The subcompact crossover SUV market is booming with makers looking to carve out a niche by being hip (i.e. Nissan Juke and Kia Soul) to more traditional downsized models (Honda HR-V and Chevrolet Trax). The 2015 Buick Encore is no Juke. It tends more towards the traditional side of the spectrum like the HR-V and Trax, but with a much more upscale aura.

It would be interesting to see what Harley Earl, the first head of design, would think of the Encore. Earl, a Buick man and proponent of longer, lower, wider designs, probably would think the tall and stubby Encore odd-looking. Then again, perhaps he would appreciate the brightwork in the waterfall grille and the Ventiport design cues on the hood. As for my own personal tastes, I could do without the extra latter filigree, which recalls the portholes on the front fenders of earlier Buicks.

The Encore difference 

Where the Encore stands out from its competitors is in its upscale appearance inside the cabin and above all, the quiet and smooth ride that has been a Buick hallmark. In fact, the Encore shares a lot of the same sort of tranquility and ease of operation found in its much larger sibling, the Enclave.

Equipped with a turbocharged 1.4-liter turbocharged 4-cylinder engine, the 138-horsepower Encore has plenty of power for its diminutive size and is equipped with a seamless 6-speed automatic transmission. Combined EPA fuel economy is 28 mpg, but in mixed highway driving, I saw around 32 mpg.

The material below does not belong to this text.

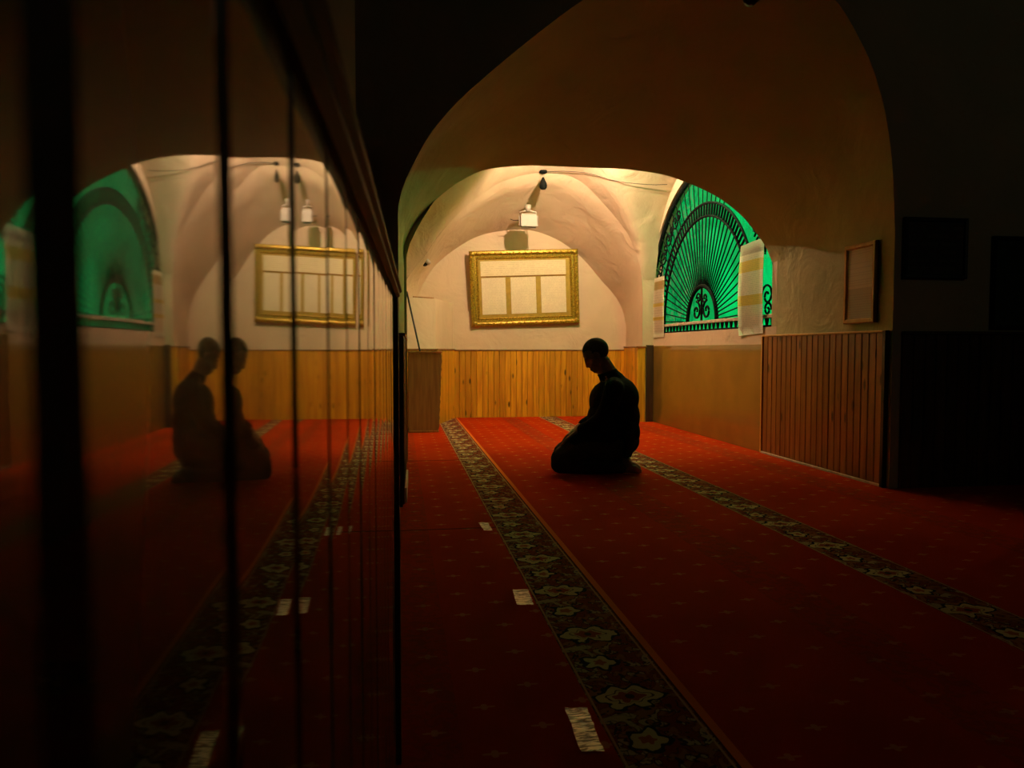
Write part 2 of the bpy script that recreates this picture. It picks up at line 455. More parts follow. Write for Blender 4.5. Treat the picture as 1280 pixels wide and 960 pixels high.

Also: Kelley Blue Book Best Buy Awards of 2015

Utility and luxury

Following a recent move, I had a lot of old stuff to sell and carted it off to a swap meet. The Encore's flat folding rear seats provided plenty of room for a fold-up banquet table, collapsible book case, fold-up chair, umbrella and four huge boxes of stuff with plenty of room left over. The wide-opening rear hatch, easy-to-remove security shelf and low liftover made loading and unloading the vehicle a breeze.

And when taking a break from sales, or commuting back and forth from the fairgrounds, the leather-clad interior with dual-zone climate control was a comfortable oasis. The tall stance, low belt-line and high riding position give you the feeling of driving a much larger crossover and yet the Encore's subcompact footprint allows you to squeeze into small spaces with no drama.

The front-drive Encore starts at $24,065. Our test vehicle with the Premium Group featured a rear-view camera, steering wheel controls, blind-spot, cross-traffic and lane-departure warnings, Bluetooth connectivity, and a Bose premium sound system carried a $29,435 MSRP but also was equipped with the $1,690 Experience Buick package that includes navigation, a 7-inch screen, USB port and 18-inch wheels. With $925 destination less a $295 discount on the Experience Buick option, our test vehicle bottom-lined at $31,755. That's a pretty penny for such a small vehicle, but if you prize a quiet ride and the lap of luxury feel over sheer size, the 2015 Buick Encore merits your attention.